Maddie McCann suspect releases statement from prison amid intensive investigations

Charlie Herbert

Maddie McCann suspect releases statement from prison

He’s given an explanation as to why it couldn’t have been him who abducted Madeleine McCann

The prime suspect in the abduction of Madeleine McCann has claimed he could not have kidnapped the child because he was a drug dealer at the time and wanted to avoid the attention of the police.

In 2020, Christian Brueckner was named as the prime suspect in the case looking into Maddie’s 2007 disappearance, with German prosecutors convinced he is the man responsible.

He is currently serving a seven-year prison sentence for raping a 73-year-old American woman at her home on the Algarve.

However so far no charges have been able to be brought forward against him in relation to Maddie’s case.

Now, a new documentary from German TV channel SAT.1 entitled New Clues In The Case Of Missing Madeleine McCann, has revealed that the 44-year-old claims he was lying low at the time when the three-year-old went missing because he was a drug dealer and was trying to avoid police attention.

The documentary reveals a series of letters exchanged between investigative reporter Jutta Rabe and Brueckner, who is in a prison in Oldenburg, near Bremen.

In one of the letters, alongside admitting he worked as a drug dealer, Brueckner wrote: “I was never caught by the police because I followed a few key principles.

“Where possible, only driving during the day so that my battered ‘hippy bus’ didn’t attract attention, only driving on the roads I needed to and, most importantly never provoking the police.

“So that means not committing any crimes, certainly not abducting anyone.”

Brueckner, 44, is serving a seven-year sentence for raping a 73-year-old American woman at her home on the Algarve (Getty)

In July 2021, Brueckner wrote another letter received by Bild which read: “Charging an accused is one thing. Something completely different – namely, it is an unbelievable scandal – when a public prosecutor starts a public campaign for prejudice before a court case is opened.
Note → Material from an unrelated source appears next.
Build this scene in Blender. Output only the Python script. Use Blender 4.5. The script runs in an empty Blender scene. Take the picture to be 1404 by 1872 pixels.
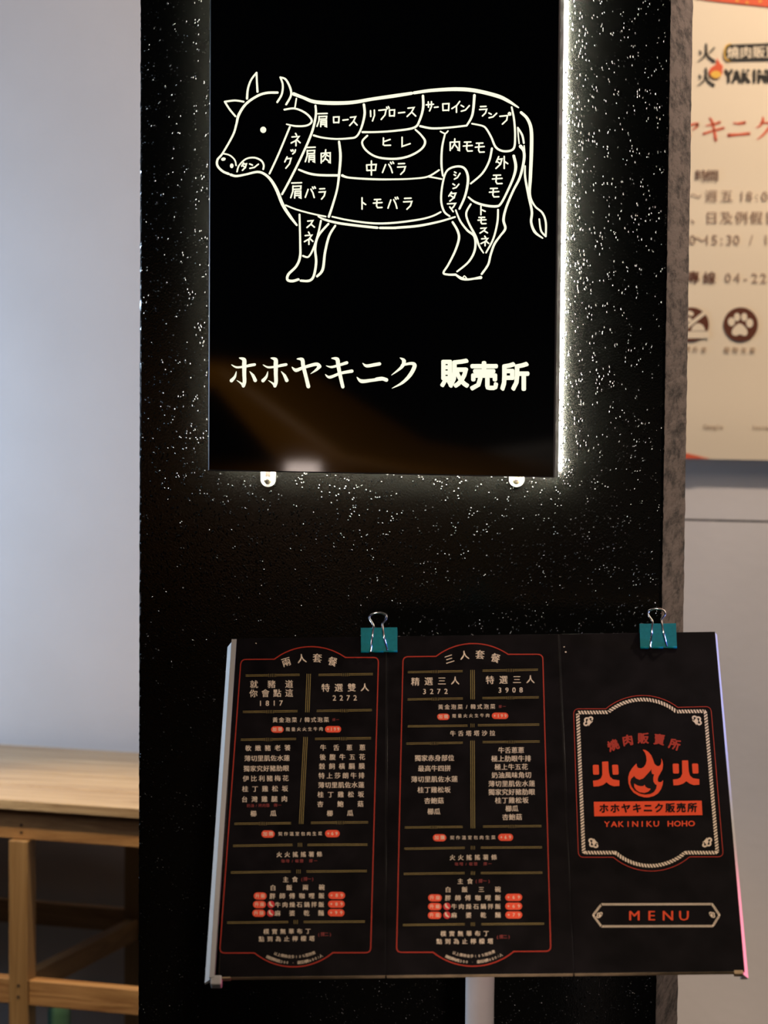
import bpy, bmesh, math, random
from mathutils import Vector, Matrix
random.seed(7)
SC = bpy.context.scene
COL = SC.collection
R = math.radians

# ------------------------------------------------------------------ camera
F_PX, CX, CY = 4852.3, 702.0, 936.0
PITCH, ROLL, YAW, DIST = R(3.7196), R(0.4623), R(13.740), 3.5
CAM = Vector((DIST*math.sin(YAW)*math.cos(PITCH), -DIST*math.cos(YAW)*math.cos(PITCH), 1.55))
_f = Vector((-math.sin(YAW)*math.cos(PITCH), math.cos(YAW)*math.cos(PITCH), -math.sin(PITCH)))
_r0 = Vector((math.cos(YAW), math.sin(YAW), 0)); _u0 = _r0.cross(_f)
_r = _r0*math.cos(ROLL) + _u0*math.sin(ROLL); _u = -_r0*math.sin(ROLL) + _u0*math.cos(ROLL)
cd = bpy.data.cameras.new('camera'); cam = bpy.data.objects.new('camera', cd); COL.objects.link(cam)
cam.matrix_world = Matrix(((_r.x, _u.x, -_f.x, CAM.x), (_r.y, _u.y, -_f.y, CAM.y), (_r.z, _u.z, -_f.z, CAM.z), (0, 0, 0, 1)))
cd.sensor_fit = 'VERTICAL'; cd.sensor_height = 36.0; cd.sensor_width = 27.0
cd.lens = F_PX/1872*36.0
cd.clip_start = 0.05; cd.clip_end = 100
cd.dof.use_dof = True; cd.dof.focus_distance = 3.38; cd.dof.aperture_fstop = 6.2
SC.camera = cam

# ------------------------------------------------------------------ world and light
SC.view_settings.view_transform = 'Standard'; SC.view_settings.look = 'None'
SC.view_settings.gamma = 1.0; SC.view_settings.exposure = 0.0; SC.view_settings.use_curve_mapping = False
w = bpy.data.worlds.new('night'); SC.world = w; w.use_nodes = True
w.node_tree.nodes['Background'].inputs[0].default_value = (0.55, 0.62, 0.85, 1)
w.node_tree.nodes['Background'].inputs[1].default_value = 0.012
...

“Freedom of expression is not a basic right so that everyone can say and write what they want. Freedom of expression does not protect the majority.

“It protects the minority. It does not protect the most logical, most convincing or most popular views, but rather the outsider position.

“I call on the Brunswick public prosecutors (Hans Christian) Wolters and (Ute) Lindemann to resign from their offices.

“Both are proving worldwide through my arbitrary condemnation in the past and through their scandalous pre-denial campaign in the present against me as an innocent person that they are not suitable for an office as a lawyer for the honest and trusting German people and you bring shame onto the judiciary.”

Maddie went missing from her holiday home in Portugal on May 3 2007, just days before her fourth birthday.

Her parents, Kate and Gerry, had gone out for tapas with friends while Madeleine and siblings were in bed. When they got back, she had disappeared and has not been seen since.